Born is Selma, AL, Jerry Siegel is a photographer living in Atlanta, GA, and working throughout the Southeast. He is a graduate of the Art Institute of Atlanta. While successfully maintaining a commercial photography studio in Atlanta since the mid 1980s, he found his passion working on personal projects. He was awarded the Grand Prize of the first Artadia Award in Atlanta in 2009.

Siegel focuses his work in the traditions of documentary and portrait photography. His work in the Black Belt region of Alabama was published by the Georgia Museum of Art in Athens, GA. This monograph, Black Belt Color, focuses on the unique, cultural landscape of the Black Belt region. His first monograph, Facing South, Portraits of Southern Artists, was published by the University of Alabama Press, and features portraits of 100 Southern artists. This body of work has been featured in 6 solo exhibitions in Alabama, Georgia and Louisiana.

His work is in many public, private and corporate collections, including the Do Good Fund, High Museum of Art, MOCA GA, Georgia Museum of Art, Birmingham Museum of Art, and many more.

His work has been shown in solo exhibitions and is in the permanent collection at the Ogden Museum of Southern Art in New Orleans, MOCA GA, The Telfair Museum, Jepson Center for the Arts in Savannah, GA, Montgomery Museum of Art in Montgomery, AL, The Morris Museum in Augusta, GA, The Jule Colins Smith Museum in Auburn, AL, and The Mobile Museum of Art, Mobile, AL. A commissioned body of work for the Columbus Museum in Columbus, GA, was featured in the solo exhibition Now and Then, Snapshots of the South.

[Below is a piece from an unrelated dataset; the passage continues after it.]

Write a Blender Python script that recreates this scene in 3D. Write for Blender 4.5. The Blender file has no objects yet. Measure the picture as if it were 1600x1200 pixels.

Siegel is represented by Spalding Nix Fine Art.

“My love of the South, my roots, the people I have known and their stories have drawn me to capture the essence of the Black Belt and the dwindling Southern town. I was born and raised in Selma, Alabama. A vibrant, small southern town, really no different from many towns throughout the South. Many things have changed since then. But I have never lost my attachment to and sentiment for Selma. Even with the passing of my parents, my siblings and I have kept the family home, and still maintain a bond with Selma and the surrounding area. I make photographs in the places that hold a special meaning for me. But I find myself documenting also the new look of Selma, Dallas County and its surroundings. This body of work is a portrait, a contemporary view of the small towns and rural areas of the South. What I have sought to convey is the reality as I see it and the emotions that accompany it.”